**Exercise details**
Retype exactly the lines from the line containing "Generate a Blender" through the line containing "nt = w.node_tree; nt.nodes.clear()", both included, and nothing more; skip the pictures.

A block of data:
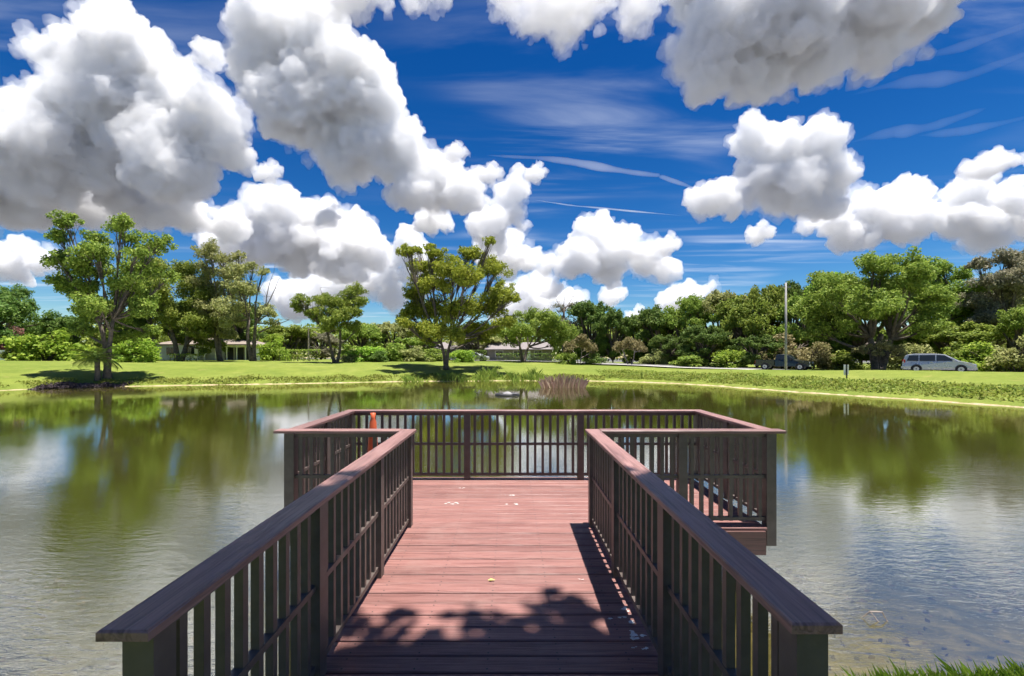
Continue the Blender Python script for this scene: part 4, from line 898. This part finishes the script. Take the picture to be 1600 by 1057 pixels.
def streak(name, label, pts, w, th, mfp, seed, alt=4000.):
    rg = random.Random(seed); P = []
    for (px, py) in pts: Yd = alt*F/(HY-py); P.append(Vector(((px-HX)/F*Yd, Yd, alt)))
    Q = []
    for i in range(len(P)-1):
        for t in range(16): Q.append(P[i].lerp(P[i+1], t/16))
    Q.append(P[-1]); k = Q[0].y/F; mb = MB(); n = len(Q)
    mb.tube([tuple(q_) for q_ in Q], [max(.05, math.sin(math.pi*min(1, (i+.5)/n))**.8)*w*k*(1+.22*math.sin(i*.21+seed)+.12*math.sin(i*.53+2*seed)) for i in range(n)], 16)
    for i in range(n):                                    # bend the line softly and flatten it, as wind-drawn ice is
        for j in range(16):
            x, y, z = mb.v[i*16+j]; mb.v[i*16+j] = (x, y+k*w*.8*math.sin(i*.13+seed), alt+(z-alt)*.6)
    me = mb.mesh(name, True); o = ob(name, me, cloudmat('thin_vapour', 1.0/(mfp*k)), None); tag(o, label, 'cloud')
    return o
for i, (lab, pts, w, mf) in enumerate([('long cirrus streak rising at the upper right edge', [(1330, 150), (1420, 132), (1520, 112), (1640, 70)], 13, 110), ('cirrus streak below the grey-bellied cloud', [(1320, 228), (1400, 205), (1470, 192), (1530, 175)], 12, 95),
    ('faint cirrus streak at the far right above the thin flat cloud', [(1430, 215), (1520, 200), (1640, 175)], 9, 90), ('short cirrus streak in the top right corner', [(1450, 85), (1530, 62), (1640, 30)], 10, 100)]): streak('cirrus_cloud', lab, pts, w, .5, mf*2.8, 60+i)
streak('contrail', 'thin straight contrail across the middle of the sky', [(835, 312), (900, 322), (980, 330), (1068, 337)], 2.2, .5, 9, 1)
streak('cirrus_cloud', 'pale cirrus streak fading right across mid-sky', [(760, 240), (850, 250), (940, 262), (1030, 272), (1095, 300)], 8, .5, 60, 2)
cloud('unseen cumulus added above the top of the frame on the left for fill light and reflections', -180, [(250,-330,90),(360,-360,110),(480,-330,90),(420,-260,70),(180,-300,60)], 51, px_=5, mfp=12, veil=False)  # unseen clouds from here on, added to whiten ambient light and brighten water reflections
cloud('unseen cumulus added above the top of the frame in the middle for fill light and reflections', -230, [(800,-420,110),(930,-400,100),(700,-440,80),(860,-330,70)], 52, px_=5, mfp=12, veil=False)
cloud('unseen cumulus added above the top of the frame on the right for fill light and reflections', -160, [(1500,-300,100),(1640,-280,110),(1400,-340,70)], 53, px_=5, mfp=12, veil=False)
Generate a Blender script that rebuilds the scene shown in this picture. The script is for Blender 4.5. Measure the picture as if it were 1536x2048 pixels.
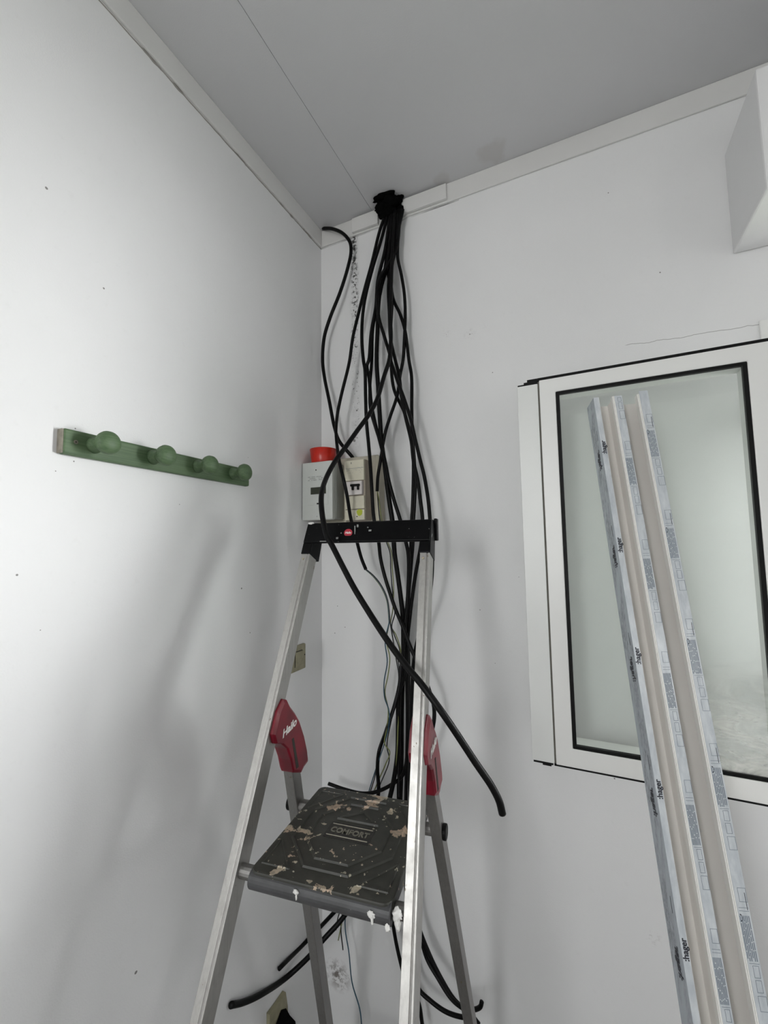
import bpy, bmesh, math, random
from mathutils import Vector, Matrix, noise
random.seed(7)
PI = math.pi
for o in list(bpy.data.objects):
    bpy.data.objects.remove(o)
SC = bpy.context.scene
COL = SC.collection

# ------------------------------------------------------------------ camera
FPX = 862.78
ROWS = None
def cam_rows(yaw, p, r):
    cy, sy = math.cos(yaw), math.sin(yaw)
    f = Vector((-sy*math.cos(p), cy*math.cos(p), math.sin(p)))
    rt = Vector((cy, sy, 0)); up = rt.cross(f)
    rt2 = rt*math.cos(r)+up*math.sin(r); up2 = up*math.cos(r)-rt*math.sin(r)
    return rt2, up2, f
RT, UP, FW = cam_rows(.43359, .084535, -.013937)
CAM = Vector((.763, -1.198, 1.5))
cd = bpy.data.cameras.new('camera'); cam = bpy.data.objects.new('camera', cd); COL.objects.link(cam)
cd.sensor_fit = 'HORIZONTAL'; cd.sensor_width = 36; cd.lens = FPX/1536*36; cd.clip_start = .02
m = Matrix((( RT.x, UP.x, -FW.x, CAM.x), (RT.y, UP.y, -FW.y, CAM.y), (RT.z, UP.z, -FW.z, CAM.z), (0, 0, 0, 1)))
cam.matrix_world = m
SC.camera = cam
def ray(px, py):
    return RT*(px-768)-UP*(py-1024)+FW*FPX
def onY(px, py, Y):
    v = ray(px, py); return CAM+v*((Y-CAM.y)/v.y)
def onX(px, py, X):
    v = ray(px, py); return CAM+v*((X-CAM.x)/v.x)

# ------------------------------------------------------------------ light and exposure
SC.view_settings.view_transform = 'Standard'; SC.view_settings.look = 'None'
SC.view_settings.gamma = 1; SC.view_settings.use_curve_mapping = False
SC.view_settings.exposure = 0.0
WORLD_STRENGTH = 14.0
w = bpy.data.worlds.new('world'); SC.world = w; w.use_nodes = True
nt = w.node_tree; nt.nodes.clear()
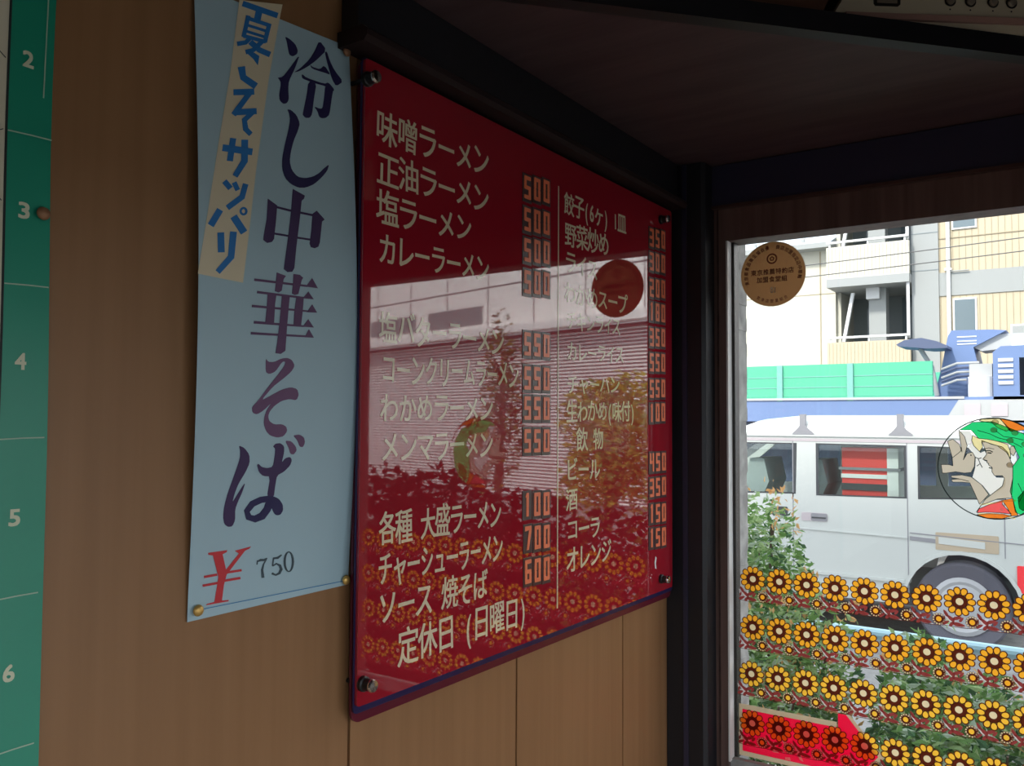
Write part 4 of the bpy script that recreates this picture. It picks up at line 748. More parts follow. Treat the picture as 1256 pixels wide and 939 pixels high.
b = MB(); letters(b, '01', (bc[0]-0.0040, bc[0]+0.0040, bc[1]-0.0325, bc[1]-0.0230), on_glass, 0.0009, 'badge_white', 0.0002); b.build('number', bd, label='pale number 01')
b = MB()
def at_low(body, ang):
    px, pz = bc[0]+0.0465*math.cos(ang), bc[1]+0.0465*math.sin(ang); ro = ang+math.pi/2
    f = lambda a, c, d: on_glass(px+a*math.cos(ro)-c*math.sin(ro), pz+a*math.sin(ro)+c*math.cos(ro), d)
    letters(b, body, (-0.0026, 0.0026, -0.003, 0.003), f, 0.0009, 'badge_ink', 0.0001)
for i, ch in enumerate('飲食店営業組合'): at_low(ch, math.radians(238+i*10))
b.build('lower_lettering', bd)

# stained round sticker
wc = (0.4752, -0.0652); wr = 0.0756
ws = thing('stained_sticker', 'round stained-glass style sticker of a woman in a green headscarf with a dove', 'window sticker', on_glass(wc[0], wc[1]-wr, 0.0005))
def clampc(P, q=0.985):
    out = []
    for a, c in P:
        r = math.hypot(a-wc[0], c-wc[1]); k = min(1, wr*q/r) if r else 1
        out.append((wc[0]+(a-wc[0])*k, wc[1]+(c-wc[1])*k))
    return out
b = MB(); b.ring(circ(*wc, wr, n=64), circ(*wc, wr*0.978, n=64), on_glass, 0.0006, 'stain_line'); b.build('rim', ws)
LAY = [('scarf', 'stain_green', 'headscarf'), ('plume', 'stain_yellow', 'scarf_band'), ('flame', 'stain_orange', 'scarf_band'), ('curl', 'stain_dark_green', 'scarf_fold'), ('face', 'stain_skin', 'face'),
       ('hair', 'stain_yellow', 'hair'), ('ear', 'stain_skin', 'ear'), ('arm', 'stain_skin', 'arm'), ('dove', 'stain_skin', 'dove'), ('dress', 'stain_pink', 'dress'), ('dress2', 'stain_orange', 'dress'), ('dress3', 'stain_orange', 'dress')]
# every coloured pane is cut clear of those over it, so the light passes through one film only
import mathutils.geometry as mg
for i, (k, m_, nm) in enumerate(LAY):
    P = clampc(STAIN[k]); b = MB(); b.flat(P, on_glass, 0.0006+0.00001*i, m_)
    n = len(P)
    for j in range(n):
        A, B_ = P[j], P[(j+1) % n]
        if math.dist(A, B_) > 1e-5: b.flat(ribbon([A, B_], 0.00085), on_glass, 0.0009+0.00001*i, 'stain_line')
    b.build(nm, ws)
px = lambda x, y: (0.39966+(x-62)*0.0001795, -0.0669-(y-463)*0.000194)
b = MB()
b.flat([px(*q) for q in [(300, 300), (335, 245), (350, 290), (388, 338), (420, 322), (438, 358), (410, 394), (443, 408), (440, 420), (476, 458), (478, 492), (500, 523), (560, 523), (572, 542), (556, 598), (458, 660), (402, 588), (326, 527), (347, 456), (353, 376), (331, 338)]], on_glass, 0.0006, 'arrow_white')
b.flat([px(*q) for q in [(240, 172), (318, 172), (328, 205), (322, 240), (296, 285), (274, 222)]], on_glass, 0.0006, 'arrow_white')
b.build('white_ground', ws)
def ln(P, wd=0.0009, m_='stain_line'): d = MB(); d.flat(ribbon([px(*q) for q in P], wd), on_glass, 0.00105, m_); d.build('leading_line', ws)
ln([(370, 165), (460, 190), (520, 220), (600, 240), (690, 290)]); ln([(480, 150), (560, 210), (640, 220), (720, 240)]); ln([(420, 322), (455, 318), (480, 330)], 0.0014); ln([(415, 305), (450, 298), (490, 306)], 0.0008)
ln([(440, 335), (470, 338)], 0.0018); ln([(448, 448), (475, 455)], 0.0016); ln([(655, 560), (690, 640), (660, 700)]); ln([(345, 370), (370, 380), (385, 420), (360, 440)], 0.0012); ln([(370, 385), (395, 375)], 0.0012); ln([(385, 420), (400, 450)], 0.0012)
ln([(175, 545), (240, 545), (300, 560)]); ln([(180, 380), (240, 330), (250, 300)]); ln([(380, 735), (470, 720), (560, 700), (640, 690)], 0.0022, 'stain_yellow'); ln([(365, 808), (470, 800), (560, 812), (630, 826)], 0.0022, 'stain_yellow')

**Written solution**
Generate a Blender script that rebuilds the scene shown in this picture. The script is for Blender 4.5. Measure the picture as if it were 1536x2048 pixels.
import bpy, bmesh, math, random
from mathutils import Vector, Matrix, noise
random.seed(7)
PI = math.pi
for o in list(bpy.data.objects):
    bpy.data.objects.remove(o)
SC = bpy.context.scene
COL = SC.collection

# ------------------------------------------------------------------ camera
FPX = 862.78
ROWS = None
def cam_rows(yaw, p, r):
    cy, sy = math.cos(yaw), math.sin(yaw)
    f = Vector((-sy*math.cos(p), cy*math.cos(p), math.sin(p)))
    rt = Vector((cy, sy, 0)); up = rt.cross(f)
    rt2 = rt*math.cos(r)+up*math.sin(r); up2 = up*math.cos(r)-rt*math.sin(r)
    return rt2, up2, f
RT, UP, FW = cam_rows(.43359, .084535, -.013937)
CAM = Vector((.763, -1.198, 1.5))
cd = bpy.data.cameras.new('camera'); cam = bpy.data.objects.new('camera', cd); COL.objects.link(cam)
cd.sensor_fit = 'HORIZONTAL'; cd.sensor_width = 36; cd.lens = FPX/1536*36; cd.clip_start = .02
m = Matrix((( RT.x, UP.x, -FW.x, CAM.x), (RT.y, UP.y, -FW.y, CAM.y), (RT.z, UP.z, -FW.z, CAM.z), (0, 0, 0, 1)))
cam.matrix_world = m
SC.camera = cam
def ray(px, py):
    return RT*(px-768)-UP*(py-1024)+FW*FPX
def onY(px, py, Y):
    v = ray(px, py); return CAM+v*((Y-CAM.y)/v.y)
def onX(px, py, X):
    v = ray(px, py); return CAM+v*((X-CAM.x)/v.x)

# ------------------------------------------------------------------ light and exposure
SC.view_settings.view_transform = 'Standard'; SC.view_settings.look = 'None'
SC.view_settings.gamma = 1; SC.view_settings.use_curve_mapping = False
SC.view_settings.exposure = 0.0
WORLD_STRENGTH = 14.0
w = bpy.data.worlds.new('world'); SC.world = w; w.use_nodes = True
nt = w.node_tree; nt.nodes.clear()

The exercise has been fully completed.